[Provided records]
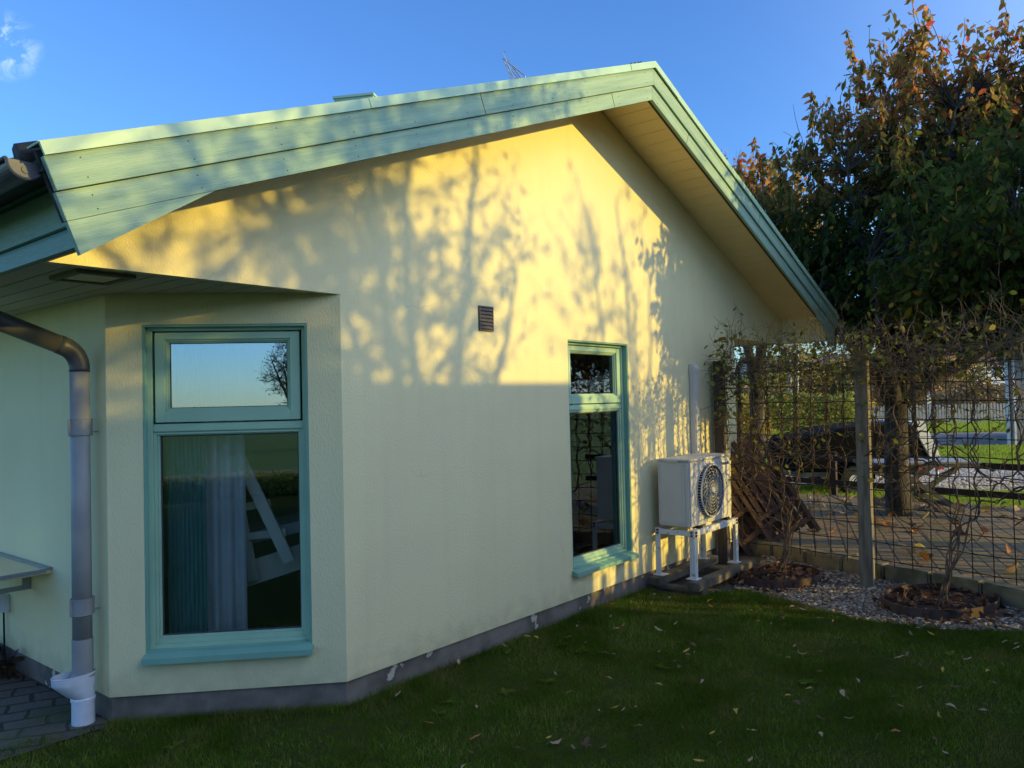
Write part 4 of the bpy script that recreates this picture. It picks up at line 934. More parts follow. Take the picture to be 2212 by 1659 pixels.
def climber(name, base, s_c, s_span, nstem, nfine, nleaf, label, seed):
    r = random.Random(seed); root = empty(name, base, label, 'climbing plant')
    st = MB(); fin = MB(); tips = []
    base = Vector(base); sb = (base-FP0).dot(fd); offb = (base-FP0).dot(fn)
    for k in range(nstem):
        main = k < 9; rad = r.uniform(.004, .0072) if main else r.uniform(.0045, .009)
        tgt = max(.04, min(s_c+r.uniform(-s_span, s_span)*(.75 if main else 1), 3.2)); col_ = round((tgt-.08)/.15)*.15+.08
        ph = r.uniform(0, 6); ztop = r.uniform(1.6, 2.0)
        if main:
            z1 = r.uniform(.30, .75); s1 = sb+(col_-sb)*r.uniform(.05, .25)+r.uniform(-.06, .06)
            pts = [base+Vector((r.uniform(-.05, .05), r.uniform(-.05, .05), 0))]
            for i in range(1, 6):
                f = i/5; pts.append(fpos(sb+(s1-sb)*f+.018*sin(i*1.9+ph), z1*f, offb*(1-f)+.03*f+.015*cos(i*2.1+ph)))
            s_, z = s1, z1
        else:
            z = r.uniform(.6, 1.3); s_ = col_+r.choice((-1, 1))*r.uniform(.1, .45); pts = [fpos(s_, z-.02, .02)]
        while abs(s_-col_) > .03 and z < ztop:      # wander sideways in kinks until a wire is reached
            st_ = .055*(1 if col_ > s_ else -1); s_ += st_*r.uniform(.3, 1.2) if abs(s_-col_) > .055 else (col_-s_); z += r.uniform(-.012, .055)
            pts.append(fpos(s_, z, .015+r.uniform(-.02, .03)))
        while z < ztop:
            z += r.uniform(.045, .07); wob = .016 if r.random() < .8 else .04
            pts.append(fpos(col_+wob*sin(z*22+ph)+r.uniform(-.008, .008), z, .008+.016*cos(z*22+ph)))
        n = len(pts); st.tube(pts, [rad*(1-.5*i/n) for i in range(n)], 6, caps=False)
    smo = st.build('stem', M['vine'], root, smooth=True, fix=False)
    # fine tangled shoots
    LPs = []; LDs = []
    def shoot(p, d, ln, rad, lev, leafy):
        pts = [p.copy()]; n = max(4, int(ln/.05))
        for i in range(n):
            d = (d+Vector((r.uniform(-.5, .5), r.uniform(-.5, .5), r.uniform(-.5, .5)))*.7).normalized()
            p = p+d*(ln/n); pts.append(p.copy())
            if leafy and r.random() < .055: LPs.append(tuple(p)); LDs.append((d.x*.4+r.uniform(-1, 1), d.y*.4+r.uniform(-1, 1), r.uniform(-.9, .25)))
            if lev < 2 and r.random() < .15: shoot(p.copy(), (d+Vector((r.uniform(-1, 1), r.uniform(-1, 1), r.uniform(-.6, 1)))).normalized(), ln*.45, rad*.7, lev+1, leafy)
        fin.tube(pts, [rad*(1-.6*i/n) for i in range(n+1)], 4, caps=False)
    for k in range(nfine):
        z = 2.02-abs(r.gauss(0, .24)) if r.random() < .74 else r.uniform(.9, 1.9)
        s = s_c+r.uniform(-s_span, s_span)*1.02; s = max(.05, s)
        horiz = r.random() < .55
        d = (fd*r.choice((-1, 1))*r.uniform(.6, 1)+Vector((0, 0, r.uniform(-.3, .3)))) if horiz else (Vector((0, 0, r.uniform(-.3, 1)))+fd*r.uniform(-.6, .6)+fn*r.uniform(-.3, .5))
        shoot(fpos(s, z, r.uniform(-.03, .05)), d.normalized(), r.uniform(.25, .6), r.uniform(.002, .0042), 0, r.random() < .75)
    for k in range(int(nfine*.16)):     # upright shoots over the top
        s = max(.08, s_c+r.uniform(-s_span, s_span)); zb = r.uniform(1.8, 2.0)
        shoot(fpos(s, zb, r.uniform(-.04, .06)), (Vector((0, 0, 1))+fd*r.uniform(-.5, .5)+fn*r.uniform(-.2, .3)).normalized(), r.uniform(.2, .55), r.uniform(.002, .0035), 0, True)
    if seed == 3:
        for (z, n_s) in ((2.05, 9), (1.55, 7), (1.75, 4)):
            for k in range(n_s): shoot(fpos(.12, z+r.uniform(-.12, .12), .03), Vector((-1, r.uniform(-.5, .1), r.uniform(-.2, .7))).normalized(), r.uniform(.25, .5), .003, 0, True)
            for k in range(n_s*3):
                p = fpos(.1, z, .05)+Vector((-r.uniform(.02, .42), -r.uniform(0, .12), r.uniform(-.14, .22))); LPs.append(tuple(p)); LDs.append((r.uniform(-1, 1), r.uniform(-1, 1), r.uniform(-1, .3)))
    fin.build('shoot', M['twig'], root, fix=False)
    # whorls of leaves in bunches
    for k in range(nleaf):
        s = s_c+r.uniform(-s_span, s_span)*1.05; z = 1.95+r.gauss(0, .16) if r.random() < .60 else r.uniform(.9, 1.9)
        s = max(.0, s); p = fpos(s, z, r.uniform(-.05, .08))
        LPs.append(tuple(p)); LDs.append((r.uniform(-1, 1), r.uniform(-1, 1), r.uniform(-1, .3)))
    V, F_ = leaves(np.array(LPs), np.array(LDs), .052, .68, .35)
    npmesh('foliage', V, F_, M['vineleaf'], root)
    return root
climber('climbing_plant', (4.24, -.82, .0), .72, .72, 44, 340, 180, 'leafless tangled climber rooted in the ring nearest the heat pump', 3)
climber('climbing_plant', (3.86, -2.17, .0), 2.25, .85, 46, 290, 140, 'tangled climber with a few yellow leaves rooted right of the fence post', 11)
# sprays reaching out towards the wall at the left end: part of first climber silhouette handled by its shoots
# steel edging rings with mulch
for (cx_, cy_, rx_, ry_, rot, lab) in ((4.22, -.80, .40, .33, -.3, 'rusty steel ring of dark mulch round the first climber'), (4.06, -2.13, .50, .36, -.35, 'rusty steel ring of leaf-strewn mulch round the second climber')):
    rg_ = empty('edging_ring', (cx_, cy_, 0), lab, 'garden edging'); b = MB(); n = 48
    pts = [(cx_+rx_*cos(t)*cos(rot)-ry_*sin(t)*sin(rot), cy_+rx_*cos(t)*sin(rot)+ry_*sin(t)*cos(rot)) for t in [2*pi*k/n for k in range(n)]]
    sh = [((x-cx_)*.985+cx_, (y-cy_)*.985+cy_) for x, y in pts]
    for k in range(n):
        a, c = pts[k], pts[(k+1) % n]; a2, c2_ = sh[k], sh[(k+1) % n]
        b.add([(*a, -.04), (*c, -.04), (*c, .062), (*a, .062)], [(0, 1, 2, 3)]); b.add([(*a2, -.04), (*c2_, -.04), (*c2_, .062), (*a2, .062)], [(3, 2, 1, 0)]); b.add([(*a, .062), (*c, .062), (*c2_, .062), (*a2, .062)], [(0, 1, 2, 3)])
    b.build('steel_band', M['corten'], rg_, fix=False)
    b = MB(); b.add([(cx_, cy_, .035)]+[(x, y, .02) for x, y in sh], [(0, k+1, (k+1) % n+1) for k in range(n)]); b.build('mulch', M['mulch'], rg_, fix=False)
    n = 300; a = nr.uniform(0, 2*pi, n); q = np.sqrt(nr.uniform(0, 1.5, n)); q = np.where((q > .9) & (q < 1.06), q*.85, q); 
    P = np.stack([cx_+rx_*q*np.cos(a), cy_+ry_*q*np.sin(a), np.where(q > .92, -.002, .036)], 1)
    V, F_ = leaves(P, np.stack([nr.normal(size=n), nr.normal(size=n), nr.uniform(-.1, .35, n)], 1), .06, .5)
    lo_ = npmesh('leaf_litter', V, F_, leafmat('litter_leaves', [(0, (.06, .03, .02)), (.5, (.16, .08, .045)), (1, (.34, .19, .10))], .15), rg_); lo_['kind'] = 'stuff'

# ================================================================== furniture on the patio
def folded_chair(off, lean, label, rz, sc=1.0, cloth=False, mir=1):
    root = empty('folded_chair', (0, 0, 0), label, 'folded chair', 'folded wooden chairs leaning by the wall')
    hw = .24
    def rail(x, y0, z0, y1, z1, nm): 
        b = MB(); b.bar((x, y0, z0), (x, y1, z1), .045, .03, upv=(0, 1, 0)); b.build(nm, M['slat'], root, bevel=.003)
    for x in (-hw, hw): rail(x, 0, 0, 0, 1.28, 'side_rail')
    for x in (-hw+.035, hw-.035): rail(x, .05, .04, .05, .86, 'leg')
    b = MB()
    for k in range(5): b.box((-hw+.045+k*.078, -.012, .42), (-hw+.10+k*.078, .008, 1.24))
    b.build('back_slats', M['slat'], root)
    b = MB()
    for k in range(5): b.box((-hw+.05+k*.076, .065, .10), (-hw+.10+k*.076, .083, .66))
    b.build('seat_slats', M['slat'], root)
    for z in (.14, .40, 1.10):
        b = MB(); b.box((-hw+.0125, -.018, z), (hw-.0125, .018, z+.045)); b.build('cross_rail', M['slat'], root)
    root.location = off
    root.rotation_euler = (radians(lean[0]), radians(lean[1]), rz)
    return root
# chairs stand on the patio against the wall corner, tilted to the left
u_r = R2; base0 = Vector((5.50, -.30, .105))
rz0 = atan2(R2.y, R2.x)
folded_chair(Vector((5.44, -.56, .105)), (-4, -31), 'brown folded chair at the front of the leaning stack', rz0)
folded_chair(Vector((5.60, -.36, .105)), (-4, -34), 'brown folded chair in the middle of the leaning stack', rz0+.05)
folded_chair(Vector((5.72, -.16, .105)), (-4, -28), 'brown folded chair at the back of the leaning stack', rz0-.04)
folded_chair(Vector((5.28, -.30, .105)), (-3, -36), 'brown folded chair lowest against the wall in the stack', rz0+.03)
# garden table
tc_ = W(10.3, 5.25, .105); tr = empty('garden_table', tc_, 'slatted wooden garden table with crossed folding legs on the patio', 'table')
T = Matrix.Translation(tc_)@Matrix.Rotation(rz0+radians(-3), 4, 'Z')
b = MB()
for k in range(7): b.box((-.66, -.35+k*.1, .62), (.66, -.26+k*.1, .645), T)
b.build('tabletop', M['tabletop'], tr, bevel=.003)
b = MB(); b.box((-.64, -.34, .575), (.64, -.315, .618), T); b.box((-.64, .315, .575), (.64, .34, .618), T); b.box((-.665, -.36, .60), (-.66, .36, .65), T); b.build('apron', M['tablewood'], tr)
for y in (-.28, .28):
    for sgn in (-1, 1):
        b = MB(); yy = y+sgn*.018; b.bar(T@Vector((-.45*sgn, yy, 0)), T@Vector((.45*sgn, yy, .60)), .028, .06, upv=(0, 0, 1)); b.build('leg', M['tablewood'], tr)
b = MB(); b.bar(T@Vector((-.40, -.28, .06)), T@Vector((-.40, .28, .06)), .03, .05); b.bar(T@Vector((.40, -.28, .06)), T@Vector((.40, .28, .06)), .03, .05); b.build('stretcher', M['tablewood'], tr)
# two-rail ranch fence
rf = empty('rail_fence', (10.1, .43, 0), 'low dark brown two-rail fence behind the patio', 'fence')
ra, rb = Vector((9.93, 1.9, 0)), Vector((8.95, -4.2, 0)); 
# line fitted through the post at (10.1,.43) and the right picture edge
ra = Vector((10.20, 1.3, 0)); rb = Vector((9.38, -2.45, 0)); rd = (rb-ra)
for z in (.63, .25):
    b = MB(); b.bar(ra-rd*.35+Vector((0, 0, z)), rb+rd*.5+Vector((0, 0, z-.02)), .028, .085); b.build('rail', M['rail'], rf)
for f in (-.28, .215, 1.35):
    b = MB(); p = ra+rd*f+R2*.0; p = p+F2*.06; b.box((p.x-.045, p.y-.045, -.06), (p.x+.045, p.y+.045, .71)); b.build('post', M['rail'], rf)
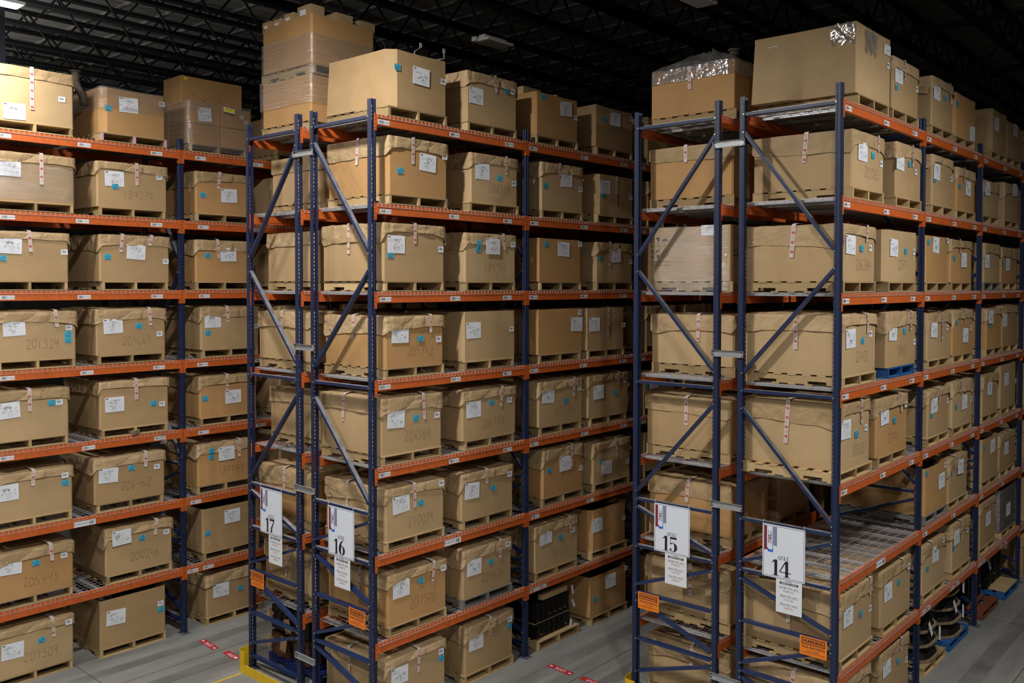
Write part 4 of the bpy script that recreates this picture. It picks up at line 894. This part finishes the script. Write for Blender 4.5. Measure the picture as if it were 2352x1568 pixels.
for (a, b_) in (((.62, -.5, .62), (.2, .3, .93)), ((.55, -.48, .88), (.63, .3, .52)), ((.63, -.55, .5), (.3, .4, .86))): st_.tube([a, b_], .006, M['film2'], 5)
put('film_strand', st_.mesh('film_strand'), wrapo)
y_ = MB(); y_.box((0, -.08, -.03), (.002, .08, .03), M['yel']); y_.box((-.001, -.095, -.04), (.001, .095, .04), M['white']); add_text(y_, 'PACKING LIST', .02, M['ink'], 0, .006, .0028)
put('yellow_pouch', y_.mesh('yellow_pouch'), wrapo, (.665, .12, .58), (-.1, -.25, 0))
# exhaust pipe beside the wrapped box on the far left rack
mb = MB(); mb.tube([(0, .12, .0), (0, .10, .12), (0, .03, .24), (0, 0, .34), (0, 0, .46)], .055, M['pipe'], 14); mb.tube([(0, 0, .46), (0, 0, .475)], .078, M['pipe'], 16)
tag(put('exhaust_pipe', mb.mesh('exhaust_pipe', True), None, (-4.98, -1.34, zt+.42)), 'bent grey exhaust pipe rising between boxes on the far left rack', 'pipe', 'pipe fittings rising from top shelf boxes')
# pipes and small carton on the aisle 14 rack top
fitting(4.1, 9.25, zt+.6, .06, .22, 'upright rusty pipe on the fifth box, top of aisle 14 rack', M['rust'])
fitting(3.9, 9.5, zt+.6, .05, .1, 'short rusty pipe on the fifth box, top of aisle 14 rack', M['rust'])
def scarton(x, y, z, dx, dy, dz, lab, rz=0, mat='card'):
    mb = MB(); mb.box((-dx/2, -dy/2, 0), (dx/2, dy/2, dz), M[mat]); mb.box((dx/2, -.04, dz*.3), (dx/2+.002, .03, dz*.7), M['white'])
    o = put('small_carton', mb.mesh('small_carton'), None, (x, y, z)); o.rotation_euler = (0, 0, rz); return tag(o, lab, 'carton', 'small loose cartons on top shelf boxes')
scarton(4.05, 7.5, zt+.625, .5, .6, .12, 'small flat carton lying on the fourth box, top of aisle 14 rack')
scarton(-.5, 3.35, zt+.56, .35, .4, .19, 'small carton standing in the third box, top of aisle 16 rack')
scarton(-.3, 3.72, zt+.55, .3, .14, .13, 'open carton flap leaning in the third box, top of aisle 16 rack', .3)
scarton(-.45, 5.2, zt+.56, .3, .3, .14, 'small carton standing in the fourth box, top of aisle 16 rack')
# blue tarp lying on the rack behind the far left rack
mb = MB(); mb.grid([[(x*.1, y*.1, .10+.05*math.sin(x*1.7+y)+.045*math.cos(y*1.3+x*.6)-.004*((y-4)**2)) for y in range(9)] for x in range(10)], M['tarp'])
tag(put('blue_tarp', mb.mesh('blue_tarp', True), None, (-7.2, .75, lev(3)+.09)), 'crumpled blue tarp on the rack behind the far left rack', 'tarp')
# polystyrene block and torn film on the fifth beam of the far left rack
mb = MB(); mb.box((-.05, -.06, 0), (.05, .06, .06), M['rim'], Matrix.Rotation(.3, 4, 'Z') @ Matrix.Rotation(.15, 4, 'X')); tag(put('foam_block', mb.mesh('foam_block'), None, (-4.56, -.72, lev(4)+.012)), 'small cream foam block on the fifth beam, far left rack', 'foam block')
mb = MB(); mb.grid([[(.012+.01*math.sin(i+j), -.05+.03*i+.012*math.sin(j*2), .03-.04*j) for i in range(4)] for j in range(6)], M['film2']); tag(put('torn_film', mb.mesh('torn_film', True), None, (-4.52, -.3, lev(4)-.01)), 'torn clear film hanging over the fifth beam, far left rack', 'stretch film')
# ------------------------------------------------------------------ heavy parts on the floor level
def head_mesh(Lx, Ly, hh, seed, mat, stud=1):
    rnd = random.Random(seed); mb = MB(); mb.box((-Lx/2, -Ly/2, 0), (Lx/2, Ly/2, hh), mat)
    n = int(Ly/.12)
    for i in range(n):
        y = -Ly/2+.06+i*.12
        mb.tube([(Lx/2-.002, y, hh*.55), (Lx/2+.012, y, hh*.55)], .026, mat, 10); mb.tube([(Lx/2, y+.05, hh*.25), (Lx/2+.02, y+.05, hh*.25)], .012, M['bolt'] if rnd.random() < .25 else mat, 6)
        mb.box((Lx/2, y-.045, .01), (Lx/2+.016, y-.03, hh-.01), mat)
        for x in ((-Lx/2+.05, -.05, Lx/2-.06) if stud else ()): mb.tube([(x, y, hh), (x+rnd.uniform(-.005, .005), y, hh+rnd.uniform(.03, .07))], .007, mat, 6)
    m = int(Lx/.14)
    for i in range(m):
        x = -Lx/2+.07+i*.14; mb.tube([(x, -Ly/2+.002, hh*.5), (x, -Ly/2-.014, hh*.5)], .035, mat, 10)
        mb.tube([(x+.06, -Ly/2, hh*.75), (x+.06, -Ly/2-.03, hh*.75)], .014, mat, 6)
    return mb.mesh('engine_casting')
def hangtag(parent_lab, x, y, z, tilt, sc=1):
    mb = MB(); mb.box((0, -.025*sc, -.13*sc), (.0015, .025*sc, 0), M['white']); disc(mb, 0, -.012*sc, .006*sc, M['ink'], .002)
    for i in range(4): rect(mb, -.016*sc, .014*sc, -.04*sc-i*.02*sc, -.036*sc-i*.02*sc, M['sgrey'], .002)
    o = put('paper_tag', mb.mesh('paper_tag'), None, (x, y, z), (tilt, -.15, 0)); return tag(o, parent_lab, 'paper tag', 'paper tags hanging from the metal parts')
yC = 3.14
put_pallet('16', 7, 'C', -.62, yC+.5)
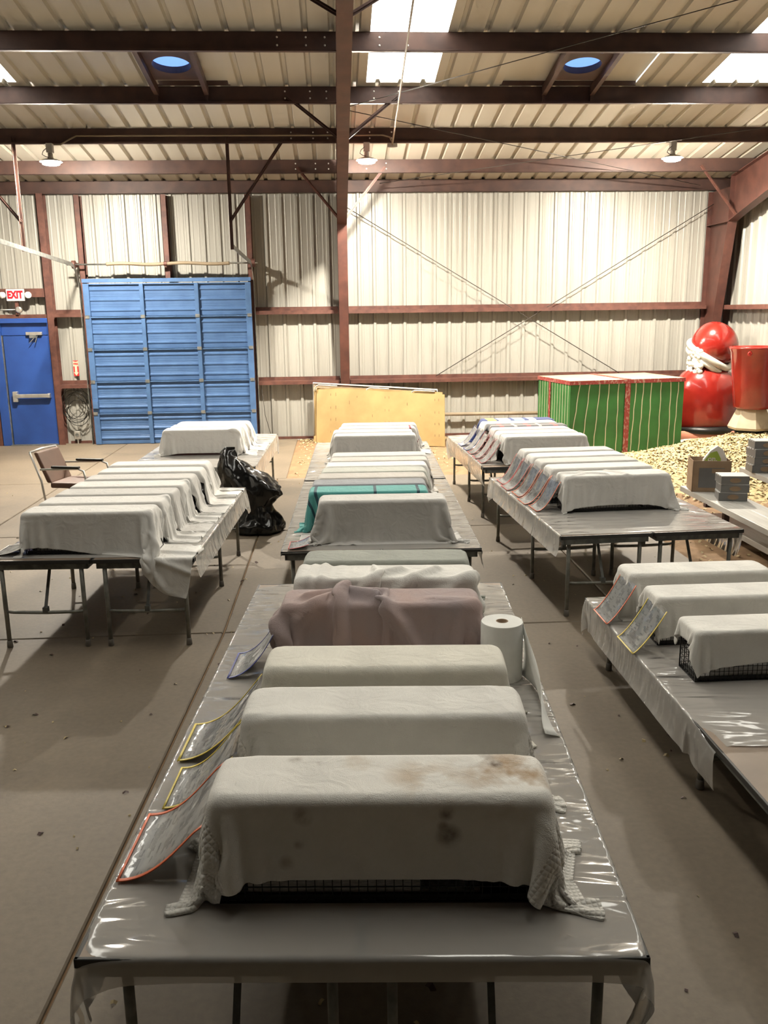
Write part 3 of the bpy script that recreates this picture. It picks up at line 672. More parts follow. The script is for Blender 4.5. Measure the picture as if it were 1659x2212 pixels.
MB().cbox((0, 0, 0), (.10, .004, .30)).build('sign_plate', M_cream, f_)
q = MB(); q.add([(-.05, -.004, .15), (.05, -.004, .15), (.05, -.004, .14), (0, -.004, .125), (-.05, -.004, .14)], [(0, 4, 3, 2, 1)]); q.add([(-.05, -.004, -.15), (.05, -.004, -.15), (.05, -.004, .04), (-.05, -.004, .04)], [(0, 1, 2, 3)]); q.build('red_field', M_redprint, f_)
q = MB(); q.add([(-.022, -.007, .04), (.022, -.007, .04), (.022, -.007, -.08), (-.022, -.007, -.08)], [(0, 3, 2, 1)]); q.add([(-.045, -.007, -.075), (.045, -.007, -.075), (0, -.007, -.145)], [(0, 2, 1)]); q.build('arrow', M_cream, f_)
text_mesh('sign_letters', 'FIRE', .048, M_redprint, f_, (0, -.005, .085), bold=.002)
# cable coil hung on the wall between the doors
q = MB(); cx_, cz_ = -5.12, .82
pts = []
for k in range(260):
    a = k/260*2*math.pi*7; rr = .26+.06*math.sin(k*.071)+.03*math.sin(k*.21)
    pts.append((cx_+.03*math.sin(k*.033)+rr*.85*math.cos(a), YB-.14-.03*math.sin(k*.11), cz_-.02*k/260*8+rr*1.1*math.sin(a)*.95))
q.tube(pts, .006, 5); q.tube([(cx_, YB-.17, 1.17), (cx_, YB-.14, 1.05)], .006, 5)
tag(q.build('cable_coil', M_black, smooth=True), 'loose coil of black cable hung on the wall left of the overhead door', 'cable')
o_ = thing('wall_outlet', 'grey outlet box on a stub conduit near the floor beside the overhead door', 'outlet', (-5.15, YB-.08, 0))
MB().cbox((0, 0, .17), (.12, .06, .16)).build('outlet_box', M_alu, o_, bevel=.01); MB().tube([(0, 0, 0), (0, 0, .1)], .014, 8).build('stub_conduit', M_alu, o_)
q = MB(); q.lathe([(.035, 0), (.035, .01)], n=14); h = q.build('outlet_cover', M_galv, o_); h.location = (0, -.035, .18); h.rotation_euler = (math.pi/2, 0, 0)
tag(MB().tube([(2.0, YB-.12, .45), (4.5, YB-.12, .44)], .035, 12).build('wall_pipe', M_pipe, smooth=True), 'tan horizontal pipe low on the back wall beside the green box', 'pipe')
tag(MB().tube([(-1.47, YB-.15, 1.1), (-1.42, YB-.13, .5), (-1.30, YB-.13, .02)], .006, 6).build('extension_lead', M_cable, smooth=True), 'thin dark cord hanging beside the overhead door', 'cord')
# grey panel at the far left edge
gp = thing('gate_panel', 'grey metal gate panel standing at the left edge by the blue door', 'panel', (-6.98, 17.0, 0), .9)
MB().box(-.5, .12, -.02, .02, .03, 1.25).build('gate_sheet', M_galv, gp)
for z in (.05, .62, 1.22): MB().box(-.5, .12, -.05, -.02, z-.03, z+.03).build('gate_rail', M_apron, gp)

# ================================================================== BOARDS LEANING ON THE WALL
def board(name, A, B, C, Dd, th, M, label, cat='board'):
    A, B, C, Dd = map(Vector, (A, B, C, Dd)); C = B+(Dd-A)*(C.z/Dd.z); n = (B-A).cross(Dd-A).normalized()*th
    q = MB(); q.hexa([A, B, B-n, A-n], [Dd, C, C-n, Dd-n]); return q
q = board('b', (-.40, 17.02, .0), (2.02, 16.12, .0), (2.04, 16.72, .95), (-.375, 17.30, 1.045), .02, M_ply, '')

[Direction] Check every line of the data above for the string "Write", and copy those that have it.

[Solution to the problem]
Write part 4 of the bpy script that recreates this picture. It picks up at line 934. More parts follow. Take the picture to be 2212 by 1659 pixels.
Write part 4 of the bpy script that recreates this picture. It picks up at line 894. This part finishes the script. Write for Blender 4.5. Measure the picture as if it were 2352x1568 pixels.
Write part 3 of the bpy script that recreates this picture. It picks up at line 672. More parts follow. The script is for Blender 4.5. Measure the picture as if it were 1659x2212 pixels.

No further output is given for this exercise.